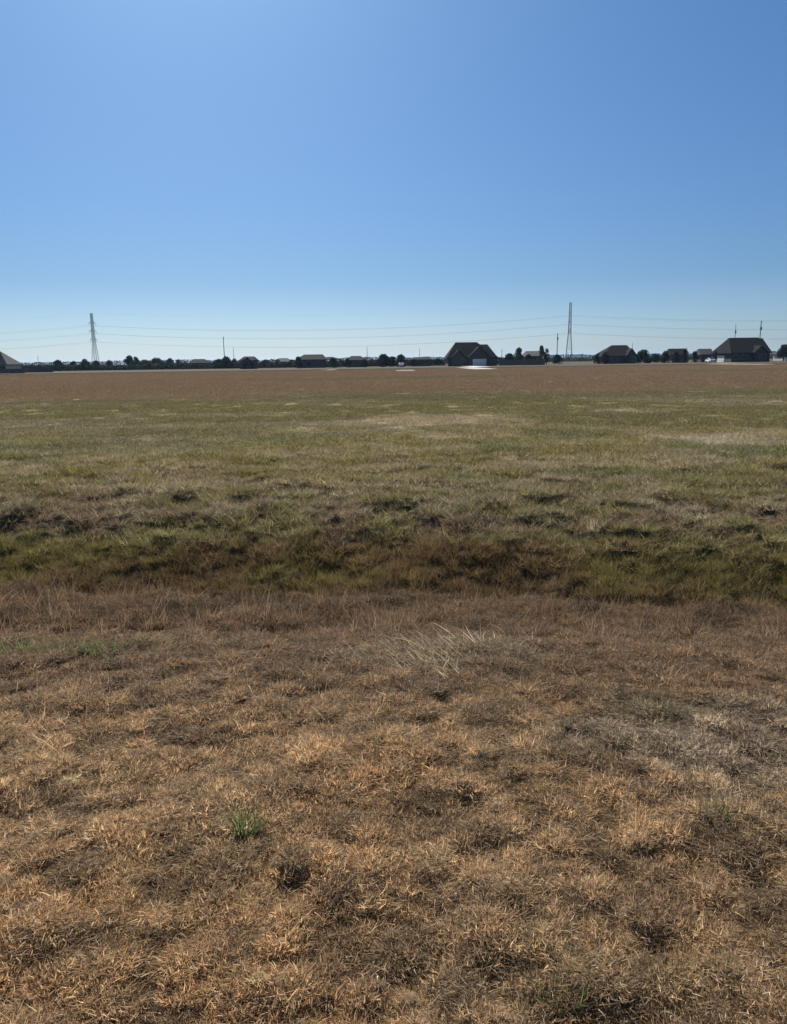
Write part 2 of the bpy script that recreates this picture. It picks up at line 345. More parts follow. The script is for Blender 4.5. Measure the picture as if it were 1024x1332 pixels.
# 3 soft long grass in the ditch
soft = [clump_mesh('soft', M['blade'], 70, .09, .06, .20, .0030, .1, 1.0, 1.0, 4, seed=40 + k) for k in range(6)]
x, y = rnd_pts(190, 4.8, 9.6); s = S(x, y); k = (s > 6.9 + .62 * sm(.3, 1.2, x) * sm(.35, .5, fbm(x * 1.6, y * 0, 145, 2)) + (fbm(x * 2.6, y * 2.6, 147, 2) - .5) * .7) & (rng.random(len(x)) < 1 - sm(8.0, 8.7, s))
do_scatter('ditch_grass', x[k], y[k], soft, .4, 1.0, 'soft long olive and rust grass standing in the dark bottom of the ditch', 'grass', .15)
weed = [clump_mesh('weed', M['blade'], 16, .04, .10, .28, .0035, .0, .9, .6, 4, seed=140 + k) for k in range(5)]
x, y = rnd_pts(55, 4.4, 8.2); s = S(x, y); k = (s > 5.0) & (s < 7.15) & (rng.random(len(x)) < sm(.35, .6, fbm(x * 1.4, y * 1.4, 313, 3)) + .1)
do_scatter('dead_weeds', x[k], y[k], weed, .4, 1.1, 'scattered dead brown weeds standing ragged along the lip of the ditch', 'weeds', .25)
# 4 rough tussocks on the far bank
tus = [clump_mesh('tussock', M['blade'], 60, .11, .05, .14, .0045, .2, 1.3, 1.0, 3, seed=60 + k) for k in range(6)]
x, y = rnd_pts(120, 6.2, 17); s = S(x, y)
d = .45 + .55 * sm(.12, .4, billow(x * 2.9, y * 2.9, 43)); k = (s > 8.0) & (rng.random(len(x)) < d * (1 - sm(12, 17, s)))
do_scatter('bank_tussocks', x[k], y[k], tus, .5, 1.35, 'rough dusty green and brown tussocks on the far bank of the ditch', 'grass', .25)
# 5 meadow
med = [clump_mesh('meadow', M['blade'], 60, .20, .04, .10, .009, .3, 1.35, .8, 2, seed=80 + k) for k in range(6)]
x, y = rnd_pts(70, 9.5, 50, .58, 2); k = (S(x, y) > 10.3) & (rng.random(len(x)) < np.minimum(1, .25 + .75 * (16 / y)) * (.3 + .7 * sm(.36, .5, fbm(x * 1.3, y * 1.3, 331, 3))))
do_scatter('meadow_grass', x[k], y[k], med, .6, 1.3, 'yellow green meadow grass with bleached patches beyond the ditch', 'grass', .16)
# 6 far brown field
ROADS = [(193, 201)]
fr = [clump_mesh('field', M['blade_far'], 60, .6, .05, .12, .022, .4, 1.4, .6, 2, seed=100 + k) for k in range(4)]
x, y = rnd_pts(7, 46, 192, .58, 3, .8)
do_scatter('brown_field_grass', x, y, fr, .7, 1.3, 'reddish brown grass of the wide flat field reaching to the houses', 'grass', .10)

# ------------------------------------------------------------------ single tufts and stalks one can point at
M['green'] = blade_mat('green_blade', .35, False, (.16, .21, .075), .4, .12)
M['stalk'] = blade_mat('straw_stalk', .3, False, (.66, .54, .35), .5, 0)
def tuft(px, py, label, n, rad, l0, l1, wid, l, seed, m='green', name='grass_tuft', bias=None):
    me = clump_mesh(name, M[m], n, rad, l0, l1, wid, .55 if m == 'stalk' and bias else .05, l, .8, 4, bias, seed); me.name = name
    o = bpy.data.objects.new(name, me); col.objects.link(o); o.location = G(px, py); tag(o, label, 'grass tuft'); return o
tuft(320, 1084, 'bright green grass tuft alone in the brown turf at lower left', 80, .04, .07, .14, .005, .8, 5)
tuft(735, 1298, 'thin yellowish green tuft near the bottom edge right of centre', 40, .05, .05, .12, .004, .9, 6)
tuft(222, 884, 'small green tuft in the straw below the left end of the ditch', 16, .04, .05, .11, .005, .8, 8)
for k, (a, b) in enumerate([(28, 850), (62, 853), (98, 850), (138, 853)]):
    t = tuft(a, b, 'pale green grass tuft in the short row at the left edge by the ditch', 34, .09, .06, .16, .006, .7, 30 + k); t['group'] = 'pale green tufts in a row at left'
tuft(862, 935, 'loose green tuft in brown straw right of the bleached stalks', 22, .12, .04, .09, .005, .9, 50)
tuft(930, 1055, 'sparse yellow green tuft in the grey straw at right', 20, .05, .04, .09, .005, .9, 51)
tuft(775, 690, 'pale grass clump standing up on the far bank', 40, .10, .10, .2, .006, .5, 52, 'stalk')
for i, (px, py, n, b, rr, l1) in enumerate([(470, 862, 55, 2.7, .18, .17), (530, 850, 80, 2.8, .26, .20), (590, 846, 100, 2.7, .28, .24), (655, 842, 75, 2.8, .26, .20), (560, 874, 60, 2.6, .20, .16)]):
    lab = ['bleached straw clump at the left end of the pale stalks on the ditch edge', 'bleached straw clump second from left on the ditch edge',
           'tallest bleached straw clump in the middle of the ditch edge', 'bleached straw clump at the right end of the pale stalks on the ditch edge', 'low bleached straw clump in front of the tall ones on the ditch edge'][i]
    t = tuft(px, py, lab, n, rr, .08, l1, .0042, 1.25, 70 + i, 'stalk', 'straw_clump', b); t['category'] = 'straw clump'; t['group'] = 'bleached straw clumps on the ditch edge'
def stalk(pp, label, r=.0022, seg=8):
    m = MB(); pts = []
    a = G(*pp[0]); b = G(*pp[1])
    for i in range(seg + 1):
        t = i / seg; q = a.lerp(b, t); q.z = float(terrain(q.x, q.y)) + .02 + pp[2] * t + .02 * math.sin(t * 3.1) * 1.0
        q.x += .006 * math.sin(t * 7); pts.append(q - a)
    m.tube(pts, [r * (1 - .6 * i / seg) for i in range(seg + 1)]); o = m.build('straw_stalk', M['straw1'], None, True); o.location = a
    tag(o, label, 'straw stalk', 'loose pale straw stalks'); return o
M['straw1'] = mat('pale_straw', (.5, .41, .28), .7, .15, 30)
stalk(((330, 922), (322, 900), .10), 'pale upright stalk in the straw left of centre', .003)
stalk(((488, 1288), (498, 1306), .015), 'short white straw lying at the bottom edge left of centre', .003)
stalk(((992, 1302), (1008, 1326), .02), 'pale straw lying in the bottom right corner', .002)
stalk(((1004, 1270), (990, 1245), .03), 'thin straw leaning above the bottom right corner')
stalk(((545, 1110), (575, 1122), .01), 'dry twig lying flat in the brown turf at centre')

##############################

Omit the pictures and output all of the other material exactly.

#### The reply:
Write part 2 of the bpy script that recreates this picture. It picks up at line 345. More parts follow. The script is for Blender 4.5. Measure the picture as if it were 1024x1332 pixels.
# 3 soft long grass in the ditch
soft = [clump_mesh('soft', M['blade'], 70, .09, .06, .20, .0030, .1, 1.0, 1.0, 4, seed=40 + k) for k in range(6)]
x, y = rnd_pts(190, 4.8, 9.6); s = S(x, y); k = (s > 6.9 + .62 * sm(.3, 1.2, x) * sm(.35, .5, fbm(x * 1.6, y * 0, 145, 2)) + (fbm(x * 2.6, y * 2.6, 147, 2) - .5) * .7) & (rng.random(len(x)) < 1 - sm(8.0, 8.7, s))
do_scatter('ditch_grass', x[k], y[k], soft, .4, 1.0, 'soft long olive and rust grass standing in the dark bottom of the ditch', 'grass', .15)
weed = [clump_mesh('weed', M['blade'], 16, .04, .10, .28, .0035, .0, .9, .6, 4, seed=140 + k) for k in range(5)]
x, y = rnd_pts(55, 4.4, 8.2); s = S(x, y); k = (s > 5.0) & (s < 7.15) & (rng.random(len(x)) < sm(.35, .6, fbm(x * 1.4, y * 1.4, 313, 3)) + .1)
do_scatter('dead_weeds', x[k], y[k], weed, .4, 1.1, 'scattered dead brown weeds standing ragged along the lip of the ditch', 'weeds', .25)
# 4 rough tussocks on the far bank
tus = [clump_mesh('tussock', M['blade'], 60, .11, .05, .14, .0045, .2, 1.3, 1.0, 3, seed=60 + k) for k in range(6)]
x, y = rnd_pts(120, 6.2, 17); s = S(x, y)
d = .45 + .55 * sm(.12, .4, billow(x * 2.9, y * 2.9, 43)); k = (s > 8.0) & (rng.random(len(x)) < d * (1 - sm(12, 17, s)))
do_scatter('bank_tussocks', x[k], y[k], tus, .5, 1.35, 'rough dusty green and brown tussocks on the far bank of the ditch', 'grass', .25)
# 5 meadow
med = [clump_mesh('meadow', M['blade'], 60, .20, .04, .10, .009, .3, 1.35, .8, 2, seed=80 + k) for k in range(6)]
x, y = rnd_pts(70, 9.5, 50, .58, 2); k = (S(x, y) > 10.3) & (rng.random(len(x)) < np.minimum(1, .25 + .75 * (16 / y)) * (.3 + .7 * sm(.36, .5, fbm(x * 1.3, y * 1.3, 331, 3))))
do_scatter('meadow_grass', x[k], y[k], med, .6, 1.3, 'yellow green meadow grass with bleached patches beyond the ditch', 'grass', .16)
# 6 far brown field
ROADS = [(193, 201)]
fr = [clump_mesh('field', M['blade_far'], 60, .6, .05, .12, .022, .4, 1.4, .6, 2, seed=100 + k) for k in range(4)]
x, y = rnd_pts(7, 46, 192, .58, 3, .8)
do_scatter('brown_field_grass', x, y, fr, .7, 1.3, 'reddish brown grass of the wide flat field reaching to the houses', 'grass', .10)

# ------------------------------------------------------------------ single tufts and stalks one can point at
M['green'] = blade_mat('green_blade', .35, False, (.16, .21, .075), .4, .12)
M['stalk'] = blade_mat('straw_stalk', .3, False, (.66, .54, .35), .5, 0)
def tuft(px, py, label, n, rad, l0, l1, wid, l, seed, m='green', name='grass_tuft', bias=None):
    me = clump_mesh(name, M[m], n, rad, l0, l1, wid, .55 if m == 'stalk' and bias else .05, l, .8, 4, bias, seed); me.name = name
    o = bpy.data.objects.new(name, me); col.objects.link(o); o.location = G(px, py); tag(o, label, 'grass tuft'); return o
tuft(320, 1084, 'bright green grass tuft alone in the brown turf at lower left', 80, .04, .07, .14, .005, .8, 5)
tuft(735, 1298, 'thin yellowish green tuft near the bottom edge right of centre', 40, .05, .05, .12, .004, .9, 6)
tuft(222, 884, 'small green tuft in the straw below the left end of the ditch', 16, .04, .05, .11, .005, .8, 8)
for k, (a, b) in enumerate([(28, 850), (62, 853), (98, 850), (138, 853)]):
    t = tuft(a, b, 'pale green grass tuft in the short row at the left edge by the ditch', 34, .09, .06, .16, .006, .7, 30 + k); t['group'] = 'pale green tufts in a row at left'
tuft(862, 935, 'loose green tuft in brown straw right of the bleached stalks', 22, .12, .04, .09, .005, .9, 50)
tuft(930, 1055, 'sparse yellow green tuft in the grey straw at right', 20, .05, .04, .09, .005, .9, 51)
tuft(775, 690, 'pale grass clump standing up on the far bank', 40, .10, .10, .2, .006, .5, 52, 'stalk')
for i, (px, py, n, b, rr, l1) in enumerate([(470, 862, 55, 2.7, .18, .17), (530, 850, 80, 2.8, .26, .20), (590, 846, 100, 2.7, .28, .24), (655, 842, 75, 2.8, .26, .20), (560, 874, 60, 2.6, .20, .16)]):
    lab = ['bleached straw clump at the left end of the pale stalks on the ditch edge', 'bleached straw clump second from left on the ditch edge',
           'tallest bleached straw clump in the middle of the ditch edge', 'bleached straw clump at the right end of the pale stalks on the ditch edge', 'low bleached straw clump in front of the tall ones on the ditch edge'][i]
    t = tuft(px, py, lab, n, rr, .08, l1, .0042, 1.25, 70 + i, 'stalk', 'straw_clump', b); t['category'] = 'straw clump'; t['group'] = 'bleached straw clumps on the ditch edge'
def stalk(pp, label, r=.0022, seg=8):
    m = MB(); pts = []
    a = G(*pp[0]); b = G(*pp[1])
    for i in range(seg + 1):
        t = i / seg; q = a.lerp(b, t); q.z = float(terrain(q.x, q.y)) + .02 + pp[2] * t + .02 * math.sin(t * 3.1) * 1.0
        q.x += .006 * math.sin(t * 7); pts.append(q - a)
    m.tube(pts, [r * (1 - .6 * i / seg) for i in range(seg + 1)]); o = m.build('straw_stalk', M['straw1'], None, True); o.location = a
    tag(o, label, 'straw stalk', 'loose pale straw stalks'); return o
M['straw1'] = mat('pale_straw', (.5, .41, .28), .7, .15, 30)
stalk(((330, 922), (322, 900), .10), 'pale upright stalk in the straw left of centre', .003)
stalk(((488, 1288), (498, 1306), .015), 'short white straw lying at the bottom edge left of centre', .003)
stalk(((992, 1302), (1008, 1326), .02), 'pale straw lying in the bottom right corner', .002)
stalk(((1004, 1270), (990, 1245), .03), 'thin straw leaning above the bottom right corner')
stalk(((545, 1110), (575, 1122), .01), 'dry twig lying flat in the brown turf at centre')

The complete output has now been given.